* WRITTEN INSTRUCTION: Return the lines below exactly, from the first line to the line that contains "-0.03, M['film'], panel)". Leave out pictures.
----------------
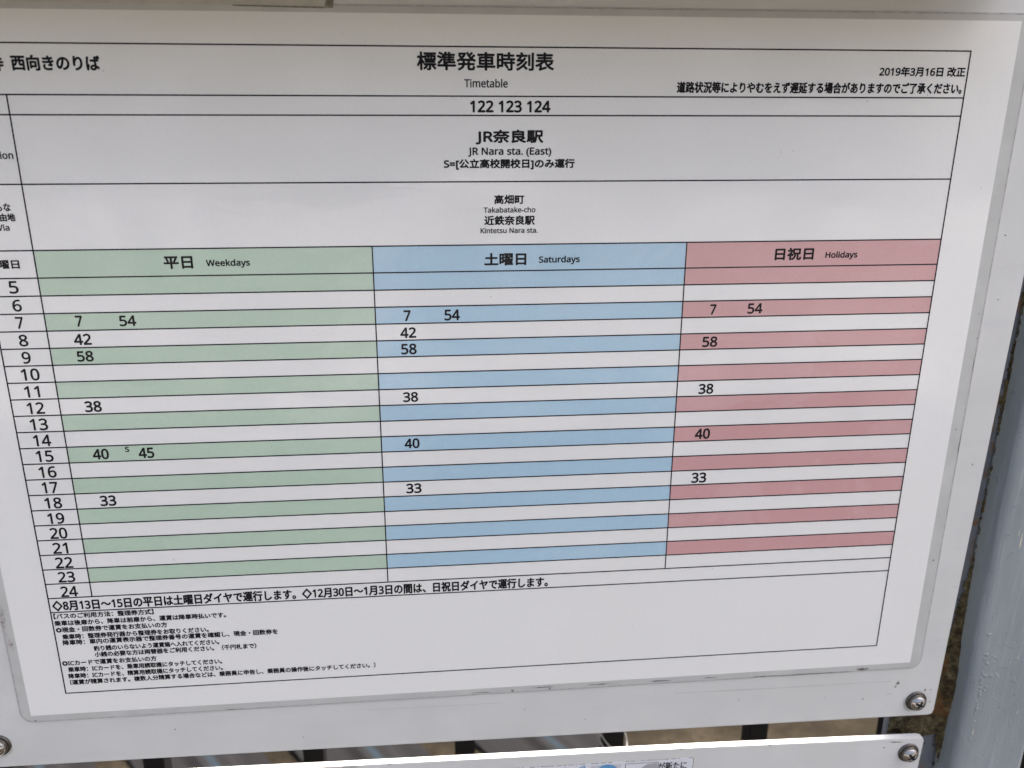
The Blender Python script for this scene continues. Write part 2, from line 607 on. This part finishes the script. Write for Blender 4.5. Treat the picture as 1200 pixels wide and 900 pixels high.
# unseen hood above the view, added to shade the top of the sheet
bm = bmesh.new()
prof = [(0, -15), (-46, -12), (-46, -6), (-48, -6), (-48, -14), (0, -21.5)]
va = [bm.verts.new(W(-62, y, z)) for z, y in prof]
vb = [bm.verts.new(W(408.0, y, z)) for z, y in prof]
for k in range(len(prof)):
    q = (k + 1) % len(prof)
    bm.faces.new((va[k], va[q], vb[q], vb[k]))
bm.faces.new(va)
bm.faces.new(list(reversed(vb)))
from_bm("added_shade_hood", bm, simple("dark_shade_hood", (0.06, 0.052, 0.045), 0.7), panel)
marks("scuff_mark",
     [blot(415.6, 309.2, 1.1, 1.5, 14, .7, .3, 1), blot(414.6, 311.3, .8, 1.0, 12, .7, .3, 2), blot(398.2, 317.5, .35, .8, 10, .6, -.3, 3),
      blot(421.6, 239.3, .5, .5, 9, .4, 0, 41), blot(431.5, 112, .4, .4, 9, .4, 0, 42), blot(433.8, 190, .35, .6, 9, .4, 0, 43),
      blot(429.5, 84, .5, .35, 9, .4, 0, 44), blot(430.9, 314.5, .5, .9, 9, .5, 0, 45), blot(226, 310.8, .3, .3, 9, .4, 0, 46),
      blot(62, 309.5, .35, .4, 9, .4, 0, 47), blot(120, 318.5, .3, .4, 9, .5, 0, 49), blot(256, 319, .25, .5, 9, .5, 0, 50), blot(378, 315, .25, .3, 9, .5, 0, 51), blot(436.5, 255, .3, .5, 9, .5, 0, 52), blot(433, 285, .25, .3, 9, .5, 0, 53), blot(434.6, 322, .3, 1.1, 12, .6, .2, 54), blot(433.9, 314.5, .5, .45, 9, .5, 0, 55), blot(333, 313, .3, .5, 9, .4, 0, 48)], -0.05, M['rust'], panel)
marks("grime_streak",
     [[(300, 306.7), (300, 307.2), (352, 308.0), (400, 307.9), (412, 308.2), (412, 307.7), (352, 307.3)],
      [(150, 305.3), (150, 305.6), (215, 306.3), (215, 306.0)],
      blot(411.5, 315.4, 2.2, .45, 16, .6, .1, 4), blot(426.3, 321.6, 6.5, 6.2, 26, .10, 0, 5), blot(-17, 313.2, 6.6, 6.3, 26, .10, 0, 6)],
     -0.03, M['film'], panel)

def screw(parent, cx, cy, spin):
    w = empty("screw", W(cx, cy, 0), "", "")
    del w["label"], w["category"]
    w.parent = parent
    w.location = W(cx, cy, 0) - Vector(parent.location)
    def lathe(prof, n=48):
        bm = bmesh.new()
        rings = []
        for rad, z in prof:
            rings.append([bm.verts.new(W(cx + rad * math.cos(2 * math.pi * k / n), cy + rad * math.sin(2 * math.pi * k / n), z)) for k in range(n)])
        for a, b in zip(rings, rings[1:]):
            for k in range(n):
                q = (k + 1) % n
                bm.faces.new((a[k], a[q], b[q], b[k]))
        return bm
    from_bm("washer", lathe([(3.0, -0.9), (5.0, -0.95), (5.45, -0.75), (5.5, 0.0), (3.0, 0.0), (3.0, -0.9)]), M['steel_dark'], w, True)
    from_bm("spring_washer", lathe([(3.0, -1.9), (4.3, -1.9), (4.5, -1.7), (4.5, -0.95), (3.0, -0.95), (3.0, -1.9)]), M['steel_dark'], w, True)
    # pan head: a dome with a cross pressed into it
    bm = bmesh.new()
    nr, na = 26, 120
    rings = []
    for i in range(nr + 1):
        t = i / nr
        ring = []
        for k in range(na):
            a = 2 * math.pi * k / na
            if t <= 0.86:
                rad = 3.9 * t / 0.86
                z = -4.5 + 1.5 * (rad / 3.9) ** 2.4
            else:
                rad = 3.9 + 0.06 * (t - 0.86) / 0.14
                z = -3.0 + 1.1 * (t - 0.86) / 0.14
            x, y = rad * math.cos(a), rad * math.sin(a)
            u, v = x * math.cos(spin) + y * math.sin(spin), -x * math.sin(spin) + y * math.cos(spin)
            d = min(max(abs(u) - 0.42, 0) if abs(v) < 2.3 else 9, max(abs(v) - 0.42, 0) if abs(u) < 2.3 else 9)
            if rad < 1.0:
                d = min(d, 0.0)
            z += 1.5 * max(0.0, 1 - d / 0.28) * max(0.0, min(1.0, (2.5 - rad) / 0.8 + 0.25))
            ring.append(bm.verts.new(W(cx + x, cy + y, z)) if i else None)
        if i == 0:
            c = bm.verts.new(W(cx, cy, -3.0))
            ring = [c] * na
        rings.append(ring)
    for i in range(nr):
        for k in range(na):
            q = (k + 1) % na
            if i == 0:
                bm.faces.new((rings[0][0], rings[1][k], rings[1][q]))
            else:
                bm.faces.new((rings[i][k], rings[i + 1][k], rings[i + 1][q], rings[i][q]))
    for f in bm.faces:
        zz = sum((v.co.y for v in f.verts)) / len(f.verts) * 1000
        c0 = f.calc_center_median()
        rad = math.hypot(c0.x - W(cx, cy).x, c0.z - W(cx, cy).z) * 1000
        if rad < 2.7 and zz > -4.5 + 1.5 * (rad / 3.9) ** 2.4 + 0.35:
            f.material_index = 1
    hd = from_bm("head", bm, M['steel'], w, True)
    hd.data.materials.append(M['recess'])
    from_bm("spacer", lathe([(4.0, 3.0), (4.0, 14.0), (0.5, 14.0), (0.5, 3.0), (4.0, 3.0)]), M['steel_dark'], w)
screw(panel, 426.8, 320.7, 0.5)
screw(panel, -16.6, 312.0, 0.2)

# ------------------------------------------------------------------ strip of old tape along the top
tape = empty("tape_strip", W(110, -2, 0), "strip of yellowed tape stuck over the top edge of the timetable", "tape")
from_bm("tape_film", prism_bm([(34, -26), (154, -25), (153.2, -1.6), (110, -2.0), (70, -2.1), (34, -2.3)], -0.62, -0.46), M['tape'], tape)
flat("dirty_edge", [[(152.0, -25), (153.6, -25), (154.3, -9), (153.4, -1.5), (150.2, -1.4), (151.6, -6)],
                    [(118, -2.2), (118, -1.7), (150.2, -1.3), (150.2, -1.9)]], -0.64, M['tape_edge'], tape)

# ------------------------------------------------------------------ the laminated timetable
sheet = empty("bus_timetable", W(210, 297, -0.3), "laminated white bus timetable with green, blue and pink striped columns on the large white panel", "timetable")
from_bm("laminate_film", prism_bm(rounded(-4.6, -3.0, 425.9, 300.7, 5.5), -0.30, -0.01, 0.12), M['film'], sheet)
# the welded rim of the film, a faint raised line round its edge
bm = bmesh.new()
ou, inn = rounded(-4.4, -2.8, 425.7, 300.5, 5.3), rounded(-3.9, -2.3, 425.2, 300.0, 4.8)
vo = [bm.verts.new(W(x, y, -0.315)) for x, y in ou]
vi = [bm.verts.new(W(x, y, -0.335)) for x, y in inn]
for k in range(len(vo)):
    q = (k + 1) % len(vo)
    bm.faces.new((vo[k], vo[q], vi[q], vi[k]))
from_bm("film_rim", bm, simple("film_rim", (0.40, 0.39, 0.385), 0.35, var=0.25, scale=300.0), sheet)
from_bm("paper", prism_bm(rect(0, 0, 420, 297), -0.345, -0.31), M['paper'], sheet)

X = [16.94, 35.33, 163.39, 290.97, 400.76]
Y = [11.2, 28.75, 35.73, 60.52, 85.27, 95.92] + [95.92 + 7.04 * k for k in range(1, 21)][:19] + [236.72, 243.76, 285.83]
Y = [11.2, 28.75, 35.73, 60.52, 85.27] + [95.92 + 7.04 * k for k in range(21)] + [243.76, 285.83]
for name, mat, xa, xb in (("weekday_bands", 'green', X[1], X[2]), ("saturday_bands", 'blue', X[2], X[3]), ("holiday_bands", 'pink', X[3], X[4])):
    ps = [rect(xa, Y[4], xb, Y[6])] + [rect(xa, Y[5 + 2 * k], xb, Y[6 + 2 * k]) for k in range(1, 10)]
    flat(name, ps, -0.365, M[mat], sheet)
marks("cross_rule", [rect(X[0], y - .27, X[4], y + .27) for y in Y], -0.3700, M['ink'], sheet)
marks("upright_rule", [rect(X[0] - .28, Y[0] - .19, X[0] + .28, Y[27] + .19), rect(X[4] - .28, Y[0] - .19, X[4] + .28, Y[27] + .19),
                       rect(X[1] - .27, Y[1], X[1] + .27, Y[25]), rect(X[2] - .25, Y[4], X[2] + .25, Y[25]), rect(X[3] - .25, Y[4], X[3] + .25, Y[25])],
     -0.420, M['ink'], sheet)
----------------
* RESULT OF THIS EXERCISE:
The Blender Python script for this scene continues. Write part 2, from line 607 on. This part finishes the script. Write for Blender 4.5. Treat the picture as 1200 pixels wide and 900 pixels high.
# unseen hood above the view, added to shade the top of the sheet
bm = bmesh.new()
prof = [(0, -15), (-46, -12), (-46, -6), (-48, -6), (-48, -14), (0, -21.5)]
va = [bm.verts.new(W(-62, y, z)) for z, y in prof]
vb = [bm.verts.new(W(408.0, y, z)) for z, y in prof]
for k in range(len(prof)):
    q = (k + 1) % len(prof)
    bm.faces.new((va[k], va[q], vb[q], vb[k]))
bm.faces.new(va)
bm.faces.new(list(reversed(vb)))
from_bm("added_shade_hood", bm, simple("dark_shade_hood", (0.06, 0.052, 0.045), 0.7), panel)
marks("scuff_mark",
     [blot(415.6, 309.2, 1.1, 1.5, 14, .7, .3, 1), blot(414.6, 311.3, .8, 1.0, 12, .7, .3, 2), blot(398.2, 317.5, .35, .8, 10, .6, -.3, 3),
      blot(421.6, 239.3, .5, .5, 9, .4, 0, 41), blot(431.5, 112, .4, .4, 9, .4, 0, 42), blot(433.8, 190, .35, .6, 9, .4, 0, 43),
      blot(429.5, 84, .5, .35, 9, .4, 0, 44), blot(430.9, 314.5, .5, .9, 9, .5, 0, 45), blot(226, 310.8, .3, .3, 9, .4, 0, 46),
      blot(62, 309.5, .35, .4, 9, .4, 0, 47), blot(120, 318.5, .3, .4, 9, .5, 0, 49), blot(256, 319, .25, .5, 9, .5, 0, 50), blot(378, 315, .25, .3, 9, .5, 0, 51), blot(436.5, 255, .3, .5, 9, .5, 0, 52), blot(433, 285, .25, .3, 9, .5, 0, 53), blot(434.6, 322, .3, 1.1, 12, .6, .2, 54), blot(433.9, 314.5, .5, .45, 9, .5, 0, 55), blot(333, 313, .3, .5, 9, .4, 0, 48)], -0.05, M['rust'], panel)
marks("grime_streak",
     [[(300, 306.7), (300, 307.2), (352, 308.0), (400, 307.9), (412, 308.2), (412, 307.7), (352, 307.3)],
      [(150, 305.3), (150, 305.6), (215, 306.3), (215, 306.0)],
      blot(411.5, 315.4, 2.2, .45, 16, .6, .1, 4), blot(426.3, 321.6, 6.5, 6.2, 26, .10, 0, 5), blot(-17, 313.2, 6.6, 6.3, 26, .10, 0, 6)],
     -0.03, M['film'], panel)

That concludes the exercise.